Several other editorial staff members followed Ahtone out the door. The staff wrote a letter to the board at the time, asking that the board clarify the “firewall” between the editorial and business sides of the operation; open future board meetings to the staff, including meetings of its budget committee; and set about “a clearer and more explicit HR conflict resolution process.”

The publisher, Mike Kanin, soon left, as did the board chair, Abby Rapoport, whose family has supported the Observer since its founding.

In 2022, the magazine hired Canup, the fundraiser, and Frump, the senior adviser, along with Arana, who had built his career in left-leaning journalism at the American Prospect and HuffPost. Now two of them are gone, along with the board president, Hernandez Holmes.

Frump said the core challenge for the Observer was to regain relevance and attract a younger, more diverse audience. “The Texas Observer’s base is Ann Richards- and Molly Ivins-era liberal white people,” he said, referencing the former Democratic governor and legendary Observer writer and editor. “We’re aging out.”

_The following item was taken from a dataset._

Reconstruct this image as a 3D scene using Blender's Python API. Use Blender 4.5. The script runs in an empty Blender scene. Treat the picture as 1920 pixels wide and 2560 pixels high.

In her statement, Hernandez Holmes insisted that her intention had not been to shut down the magazine permanently.

“My intent in voting for layoffs and hiatus was never about closing down the publication,” she said. “The actions I took as board president were intended to allow space for the Observer to be reconstituted, and reimagined in a more sustainable form, so as to develop a strong business model that could adapt to an ever-evolving media landscape.”

Rapoport, the former board president, said she was gratified by the outpouring of support from readers but that sustaining such support will be a challenge.

“Can those thousands of people sustain support — not just this one big push, but over and over again, because that’s what it’s going to need?” she said. “That’s the million-dollar question.”